Because the connectivity of a domain changes when an NCP is deactivated, you should be aware of the possibility of creating a discontiguous domain. In Figure 1, for example, if HOST1 had activated NCP3 and NCP1 and NCP2, and if HOST1 then deactivated NCP2, NCP3 would be in an isolated part of HOST1 domain. That is, HOST1, NCP1, and NCP3 would all be part of the domain, but the only access to NCP3 from HOST1 would be through NCP2, which would not be in the domain. Continued session traffic might not be possible to resources in or beyond NCP3, depending on whether the deactivation of NCP2 caused deactivation of the cross-subarea links connected to NCP2.

Discontiguous domains should be avoided. As shown in Figure 1, because HOST1 does not own the route to NCP3, the HOST1 operator does not get notification of failures of links and link stations in NCP2. However, the HOST1 operator always gets notification of explicit route failures. In addition, the ability for VTAM® to recover link station failures in NCP2 is lost. Finally, if NCP3 fails, the HOST1 operator does not have the capability of reloading that communication controller.

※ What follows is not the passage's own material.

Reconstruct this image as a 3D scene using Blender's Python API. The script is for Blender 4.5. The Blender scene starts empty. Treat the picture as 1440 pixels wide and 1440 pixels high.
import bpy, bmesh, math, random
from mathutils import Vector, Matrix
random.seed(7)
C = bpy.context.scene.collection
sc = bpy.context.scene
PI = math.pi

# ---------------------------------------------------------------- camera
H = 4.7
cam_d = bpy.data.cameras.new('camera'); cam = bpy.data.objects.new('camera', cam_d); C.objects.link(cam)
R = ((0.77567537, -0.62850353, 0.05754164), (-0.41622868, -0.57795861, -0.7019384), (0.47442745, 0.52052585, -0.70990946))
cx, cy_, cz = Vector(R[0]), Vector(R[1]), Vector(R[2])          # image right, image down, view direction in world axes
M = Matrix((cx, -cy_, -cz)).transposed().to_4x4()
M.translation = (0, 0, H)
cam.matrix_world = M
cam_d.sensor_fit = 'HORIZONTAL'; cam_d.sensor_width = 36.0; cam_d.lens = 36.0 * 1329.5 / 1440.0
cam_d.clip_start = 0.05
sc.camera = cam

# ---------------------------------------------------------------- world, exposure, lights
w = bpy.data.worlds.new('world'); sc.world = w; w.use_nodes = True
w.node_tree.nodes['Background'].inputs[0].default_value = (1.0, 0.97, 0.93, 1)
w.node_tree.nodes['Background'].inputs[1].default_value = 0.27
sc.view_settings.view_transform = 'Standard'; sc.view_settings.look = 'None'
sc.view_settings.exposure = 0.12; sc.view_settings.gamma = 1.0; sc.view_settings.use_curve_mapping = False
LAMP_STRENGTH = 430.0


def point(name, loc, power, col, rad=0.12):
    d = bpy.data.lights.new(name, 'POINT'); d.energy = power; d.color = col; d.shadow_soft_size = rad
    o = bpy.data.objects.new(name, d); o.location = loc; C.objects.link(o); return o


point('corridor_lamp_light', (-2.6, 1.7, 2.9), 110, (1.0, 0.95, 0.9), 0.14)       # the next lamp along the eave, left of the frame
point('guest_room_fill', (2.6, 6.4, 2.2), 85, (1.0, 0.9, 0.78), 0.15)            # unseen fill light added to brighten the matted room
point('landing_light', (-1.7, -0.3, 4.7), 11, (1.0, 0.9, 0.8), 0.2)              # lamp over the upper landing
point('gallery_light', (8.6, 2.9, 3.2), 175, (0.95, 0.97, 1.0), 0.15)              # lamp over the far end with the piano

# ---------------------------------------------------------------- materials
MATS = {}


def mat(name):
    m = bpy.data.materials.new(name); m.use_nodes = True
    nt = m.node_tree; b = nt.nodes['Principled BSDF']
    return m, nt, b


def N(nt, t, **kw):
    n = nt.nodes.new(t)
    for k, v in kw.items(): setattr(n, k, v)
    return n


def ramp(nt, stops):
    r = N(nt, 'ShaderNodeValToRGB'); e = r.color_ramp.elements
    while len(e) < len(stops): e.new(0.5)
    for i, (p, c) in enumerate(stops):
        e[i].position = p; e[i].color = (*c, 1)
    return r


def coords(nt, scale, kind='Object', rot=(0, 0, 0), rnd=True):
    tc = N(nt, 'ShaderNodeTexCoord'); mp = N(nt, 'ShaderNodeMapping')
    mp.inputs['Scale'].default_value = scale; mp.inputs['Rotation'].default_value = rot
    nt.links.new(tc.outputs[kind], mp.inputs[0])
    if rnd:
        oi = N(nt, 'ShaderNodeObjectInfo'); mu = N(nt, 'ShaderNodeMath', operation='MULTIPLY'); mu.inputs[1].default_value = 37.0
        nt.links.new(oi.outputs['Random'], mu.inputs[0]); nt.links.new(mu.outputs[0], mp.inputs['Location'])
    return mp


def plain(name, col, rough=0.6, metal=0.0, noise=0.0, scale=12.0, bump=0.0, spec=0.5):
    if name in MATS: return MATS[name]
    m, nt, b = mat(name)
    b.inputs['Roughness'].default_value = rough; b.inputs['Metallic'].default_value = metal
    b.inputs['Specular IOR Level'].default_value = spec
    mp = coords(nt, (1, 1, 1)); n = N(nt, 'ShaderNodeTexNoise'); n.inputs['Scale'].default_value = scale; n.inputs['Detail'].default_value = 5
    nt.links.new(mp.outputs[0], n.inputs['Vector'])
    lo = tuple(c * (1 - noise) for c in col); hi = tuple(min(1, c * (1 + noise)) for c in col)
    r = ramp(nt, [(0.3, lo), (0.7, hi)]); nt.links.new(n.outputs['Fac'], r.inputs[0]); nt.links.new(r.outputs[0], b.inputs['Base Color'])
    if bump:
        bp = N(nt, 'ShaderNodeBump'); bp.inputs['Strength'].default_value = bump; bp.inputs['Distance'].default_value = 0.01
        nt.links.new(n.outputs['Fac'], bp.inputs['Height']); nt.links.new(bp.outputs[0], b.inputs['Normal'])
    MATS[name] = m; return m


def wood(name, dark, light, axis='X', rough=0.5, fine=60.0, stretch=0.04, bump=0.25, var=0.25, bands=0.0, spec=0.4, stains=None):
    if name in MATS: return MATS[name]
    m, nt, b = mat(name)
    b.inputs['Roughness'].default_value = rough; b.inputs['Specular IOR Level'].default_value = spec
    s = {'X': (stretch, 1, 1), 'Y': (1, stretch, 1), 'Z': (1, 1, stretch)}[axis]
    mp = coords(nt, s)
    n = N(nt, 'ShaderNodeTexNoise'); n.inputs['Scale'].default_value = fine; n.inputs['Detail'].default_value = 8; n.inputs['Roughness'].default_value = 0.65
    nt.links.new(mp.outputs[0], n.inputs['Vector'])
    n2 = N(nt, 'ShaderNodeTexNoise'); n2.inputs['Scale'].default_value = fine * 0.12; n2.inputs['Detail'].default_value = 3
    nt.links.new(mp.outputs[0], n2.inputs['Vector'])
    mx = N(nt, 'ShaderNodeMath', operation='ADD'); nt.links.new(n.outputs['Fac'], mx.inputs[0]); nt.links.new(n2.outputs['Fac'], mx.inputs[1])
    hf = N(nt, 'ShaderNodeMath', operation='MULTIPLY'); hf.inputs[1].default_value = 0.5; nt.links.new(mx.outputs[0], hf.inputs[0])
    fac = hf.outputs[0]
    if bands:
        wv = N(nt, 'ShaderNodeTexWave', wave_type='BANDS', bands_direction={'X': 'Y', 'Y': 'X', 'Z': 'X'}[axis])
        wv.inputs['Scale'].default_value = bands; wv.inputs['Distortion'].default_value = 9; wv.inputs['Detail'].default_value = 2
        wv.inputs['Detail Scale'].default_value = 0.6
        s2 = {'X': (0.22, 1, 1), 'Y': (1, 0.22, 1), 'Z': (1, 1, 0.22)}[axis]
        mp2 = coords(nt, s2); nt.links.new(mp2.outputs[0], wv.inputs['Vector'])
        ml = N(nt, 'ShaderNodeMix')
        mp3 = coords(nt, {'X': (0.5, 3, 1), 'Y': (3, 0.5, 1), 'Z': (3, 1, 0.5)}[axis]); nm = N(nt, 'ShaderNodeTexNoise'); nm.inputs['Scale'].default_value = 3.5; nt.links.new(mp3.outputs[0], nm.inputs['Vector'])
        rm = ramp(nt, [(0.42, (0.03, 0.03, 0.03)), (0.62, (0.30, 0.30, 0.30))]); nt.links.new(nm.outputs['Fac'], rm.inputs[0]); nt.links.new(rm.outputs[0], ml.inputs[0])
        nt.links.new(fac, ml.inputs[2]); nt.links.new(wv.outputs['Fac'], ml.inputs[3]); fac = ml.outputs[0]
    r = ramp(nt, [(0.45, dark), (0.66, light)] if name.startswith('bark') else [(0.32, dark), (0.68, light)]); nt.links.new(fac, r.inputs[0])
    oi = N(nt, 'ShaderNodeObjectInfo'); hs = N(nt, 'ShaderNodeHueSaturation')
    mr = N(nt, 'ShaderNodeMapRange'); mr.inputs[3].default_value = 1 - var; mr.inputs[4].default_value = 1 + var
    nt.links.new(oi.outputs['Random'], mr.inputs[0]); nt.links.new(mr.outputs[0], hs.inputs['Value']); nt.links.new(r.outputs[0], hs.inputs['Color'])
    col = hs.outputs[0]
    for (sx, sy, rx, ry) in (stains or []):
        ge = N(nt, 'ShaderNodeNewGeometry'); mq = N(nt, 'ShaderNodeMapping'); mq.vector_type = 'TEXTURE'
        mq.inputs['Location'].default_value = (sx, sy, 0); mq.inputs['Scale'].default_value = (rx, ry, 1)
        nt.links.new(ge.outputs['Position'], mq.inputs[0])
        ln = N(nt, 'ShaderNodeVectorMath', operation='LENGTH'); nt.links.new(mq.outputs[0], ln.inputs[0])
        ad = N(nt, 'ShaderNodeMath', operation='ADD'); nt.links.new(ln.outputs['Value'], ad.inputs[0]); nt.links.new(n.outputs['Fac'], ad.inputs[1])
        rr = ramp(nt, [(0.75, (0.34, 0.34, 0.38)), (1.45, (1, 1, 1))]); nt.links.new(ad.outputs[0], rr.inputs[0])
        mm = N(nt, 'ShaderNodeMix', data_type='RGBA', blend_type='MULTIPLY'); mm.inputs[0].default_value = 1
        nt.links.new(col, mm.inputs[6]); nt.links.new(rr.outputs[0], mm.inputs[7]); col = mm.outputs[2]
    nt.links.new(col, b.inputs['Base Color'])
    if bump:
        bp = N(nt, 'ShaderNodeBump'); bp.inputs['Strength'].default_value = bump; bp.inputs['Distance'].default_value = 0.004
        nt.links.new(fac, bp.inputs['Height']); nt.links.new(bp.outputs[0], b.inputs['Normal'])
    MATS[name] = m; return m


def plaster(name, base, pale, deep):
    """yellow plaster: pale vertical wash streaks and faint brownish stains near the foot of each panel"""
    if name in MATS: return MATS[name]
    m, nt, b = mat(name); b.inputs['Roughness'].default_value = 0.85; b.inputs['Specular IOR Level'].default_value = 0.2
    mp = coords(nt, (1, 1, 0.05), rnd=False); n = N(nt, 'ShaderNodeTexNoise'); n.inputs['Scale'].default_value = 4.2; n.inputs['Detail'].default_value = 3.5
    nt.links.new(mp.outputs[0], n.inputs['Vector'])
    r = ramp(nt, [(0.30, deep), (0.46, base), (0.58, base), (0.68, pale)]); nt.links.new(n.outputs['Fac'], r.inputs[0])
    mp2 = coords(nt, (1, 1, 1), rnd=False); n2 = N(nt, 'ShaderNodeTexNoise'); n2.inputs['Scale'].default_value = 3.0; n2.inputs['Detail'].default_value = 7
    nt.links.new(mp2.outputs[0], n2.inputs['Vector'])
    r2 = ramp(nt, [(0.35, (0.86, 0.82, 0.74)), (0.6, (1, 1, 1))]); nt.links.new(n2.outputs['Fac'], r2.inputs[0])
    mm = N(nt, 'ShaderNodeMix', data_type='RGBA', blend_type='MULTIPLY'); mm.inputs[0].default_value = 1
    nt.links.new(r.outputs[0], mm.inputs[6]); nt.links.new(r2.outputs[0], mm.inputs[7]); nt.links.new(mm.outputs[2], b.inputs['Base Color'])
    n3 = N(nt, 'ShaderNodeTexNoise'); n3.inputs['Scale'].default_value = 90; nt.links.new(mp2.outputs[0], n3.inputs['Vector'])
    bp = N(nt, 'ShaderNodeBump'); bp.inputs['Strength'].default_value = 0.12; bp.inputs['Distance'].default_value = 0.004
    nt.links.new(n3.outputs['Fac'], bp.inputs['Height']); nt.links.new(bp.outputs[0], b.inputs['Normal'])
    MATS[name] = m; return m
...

To avoid a discontiguous domain, always first deactivate those NCPs that are farthest away from the host, working inward toward the host. In this example, HOST1 should deactivate NCP3 first, NCP2 second, and NCP1 last. NCPs need not be deactivated before halting VTAM to ensure that the proper order of deactivation is followed. VTAM follows special procedures during its halt processing to simultaneously deactivate all NCPs that are still active in the domain (see Halting VTAM).

If a discontiguous domain exists, all cross-subarea links connected to an isolated NCP are cross-domain links.